La derrota a manos de los talibanes es más profunda que la sufrida en Vietnam (1964-1975). Ello, porque en Vietnam del Norte y la insurgencia en Vietnam del Sur, Estados Unidos enfrentó al conjunto del campo socialista. Tanto la Unión Soviética como China brindaron un enorme apoyo logístico a Vietnam del Norte. Los norvietnamitas contaron con aviones y avanzados misiles antiaéreos que limitaron las acciones aéreas estadounidenses. En tierra dispusieron de una amplia gama de blindados y camiones para movilizar tropas e insumos. Los insurgentes talibanes, en cambio, no tuvieron respaldo internacional más allá que los facilitados por ayudistas ocasionales. O el brindado por algunos donantes saudíes y aliados soterrados en Paquistán, donde sobresale el Inter-Services Intelligence (ISI), el enorme servicio de inteligencia paquistaní. En consecuencia, la soledad de los talibanes contrasta con el poderío estadounidense, ampliamente respaldado, en tropas y armas, por el conjunto de los países miembros de la OTAN, que reúne a los ejércitos más avanzados de los países desarrollados.

EL GRAN FRACASO

Estados Unidos, pese a intentarlo con sus mejores tropas e inversiones masivas, fue incapaz de consolidar un régimen político afín. Para dicho objetivo destinó enormes recursos para crear un ejército afgano, de 300 mil soldados, con miras a asegurar que el país no fuese infiltrado por organizaciones que desarrollaban operaciones terroristas. Cuatro presidentes sucesivos movilizaron desde la Casa Blanca ingentes recursos para vedar en forma definitiva el territorio afgano como base de operaciones para Al Qaeda, el Estado Islámico u otras organizaciones yihadistas.

La pesadilla de los ataques contra las Torres Gemelas y el Pentágono alimentaron el clamor por un desquite. En Washington, con George Bush, gobernaba la corriente neo conservadora, motejada como los “neocon”, convencida de que Estados Unidos gozaba de una supremacía indisputada. Desde esa creencia de invulnerabilidad, abogaron por intervenir allí donde percibieron amenazas a su hegemonía. Los ataques contra Nueva York y Washington crearon las condiciones propicias para las invasiones a Afganistán (2001) e Irak (2003). Los ideólogos neocon se propusieron rediseñar el Medio Oriente e incorporar a esta vasta región al proceso de globalización.

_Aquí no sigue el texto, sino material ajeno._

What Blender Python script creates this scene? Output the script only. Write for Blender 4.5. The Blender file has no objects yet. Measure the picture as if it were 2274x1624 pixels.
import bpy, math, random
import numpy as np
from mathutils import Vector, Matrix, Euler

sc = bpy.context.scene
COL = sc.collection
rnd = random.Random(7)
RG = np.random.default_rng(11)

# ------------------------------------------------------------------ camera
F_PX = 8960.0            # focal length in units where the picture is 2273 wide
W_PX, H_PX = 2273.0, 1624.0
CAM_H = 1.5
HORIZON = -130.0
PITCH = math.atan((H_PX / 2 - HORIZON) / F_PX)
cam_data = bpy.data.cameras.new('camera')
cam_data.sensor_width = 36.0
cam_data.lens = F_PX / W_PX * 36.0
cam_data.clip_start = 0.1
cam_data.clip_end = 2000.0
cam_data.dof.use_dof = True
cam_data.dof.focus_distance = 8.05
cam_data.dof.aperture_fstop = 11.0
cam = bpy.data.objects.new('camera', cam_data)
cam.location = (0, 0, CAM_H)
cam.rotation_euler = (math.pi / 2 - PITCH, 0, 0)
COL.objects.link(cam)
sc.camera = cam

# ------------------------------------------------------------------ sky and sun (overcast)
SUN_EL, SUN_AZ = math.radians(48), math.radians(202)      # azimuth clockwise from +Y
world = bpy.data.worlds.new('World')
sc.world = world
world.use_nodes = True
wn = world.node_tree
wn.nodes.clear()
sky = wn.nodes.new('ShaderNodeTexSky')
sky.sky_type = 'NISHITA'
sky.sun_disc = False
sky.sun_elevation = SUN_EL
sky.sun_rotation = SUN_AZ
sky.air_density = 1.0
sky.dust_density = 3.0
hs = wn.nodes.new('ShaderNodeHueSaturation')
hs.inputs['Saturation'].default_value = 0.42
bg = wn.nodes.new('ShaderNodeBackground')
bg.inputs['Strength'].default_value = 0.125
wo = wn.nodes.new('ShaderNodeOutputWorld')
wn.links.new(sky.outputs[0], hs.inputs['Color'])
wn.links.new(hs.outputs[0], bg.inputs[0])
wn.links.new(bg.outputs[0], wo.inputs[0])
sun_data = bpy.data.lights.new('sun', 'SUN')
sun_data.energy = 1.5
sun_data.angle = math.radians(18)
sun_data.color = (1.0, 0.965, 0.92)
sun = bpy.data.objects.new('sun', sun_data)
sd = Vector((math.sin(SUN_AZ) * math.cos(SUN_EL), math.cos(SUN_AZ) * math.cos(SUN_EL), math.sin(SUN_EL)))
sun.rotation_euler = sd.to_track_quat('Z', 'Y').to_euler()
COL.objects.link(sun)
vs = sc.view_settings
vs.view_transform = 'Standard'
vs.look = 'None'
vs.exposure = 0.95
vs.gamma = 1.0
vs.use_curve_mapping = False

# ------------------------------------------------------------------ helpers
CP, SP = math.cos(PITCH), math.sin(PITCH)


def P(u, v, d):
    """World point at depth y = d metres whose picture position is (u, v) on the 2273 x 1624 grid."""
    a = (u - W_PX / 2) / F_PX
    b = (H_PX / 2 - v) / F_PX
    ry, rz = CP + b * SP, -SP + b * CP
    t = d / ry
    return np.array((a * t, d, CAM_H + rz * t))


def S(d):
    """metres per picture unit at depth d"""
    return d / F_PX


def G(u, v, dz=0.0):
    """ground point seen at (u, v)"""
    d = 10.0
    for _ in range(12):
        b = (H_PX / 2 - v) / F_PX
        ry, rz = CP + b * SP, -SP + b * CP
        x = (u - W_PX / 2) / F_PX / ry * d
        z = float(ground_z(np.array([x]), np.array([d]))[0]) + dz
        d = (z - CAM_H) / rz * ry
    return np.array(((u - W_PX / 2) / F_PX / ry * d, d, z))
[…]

El Islam en su vertiente yihadista era percibido como una amenaza para el conjunto del sistema internacional. En el Departamento de Estado y el Pentágono existía conciencia de las aspiraciones yihadistas, pues le fueron comunicadas por colaboradores estrechos. Uno de los más prominentes fue el teniente general paquistaní Hamid Gul, jefe del mencionado todopoderoso servicio de espionaje ISI, quien dijo en 1989: “Estamos librando una yihad y esta es la primera brigada internacional islámica de la era moderna. Los comunistas tienen sus brigadas internacionales. Occidente tiene la OTAN. ¿Por qué los musulmanes no podemos unirnos y formar un frente común?”. El analista estadounidense Samuel Huntington no pudo imaginar cuán profética resultaría su advertencia sobre la amenaza que presentarían las fuerzas islamistas: “Ellos han derrotado a una de las superpotencias (la URSS) y ahora están trabajando sobre la segunda (EE.UU.)”.

El mando de Al Qaeda, por su parte, había proclamado la siguiente fatwa: “La decisión de matar a los norteamericanos y sus aliados, civiles y militares, es un deber individual de todo musulmán en cualquier país donde sea posible” (23 de febrero de 1998). Bin Laden reivindicó ataque del 11 de septiembre del 2001 con esta declaración ante la cadena de televisión quatarí Al Jazeera: “He aquí a Estados Unidos golpeado por Alá en su punto más vulnerable, y destruidas, gracias a Dios, sus obras más prestigiosas (…) Vientos de cambio soplan en la Península Arábiga, y juro a Alá que los estadounidenses jamás volverán a sentirse seguros a menos que nosotros nos sintamos seguros y a salvo en nuestra tierra y en Palestina, a menos que Israel sea expulsada de Palestina y las fuerzas extranjeras abandonen Arabia Saudí”.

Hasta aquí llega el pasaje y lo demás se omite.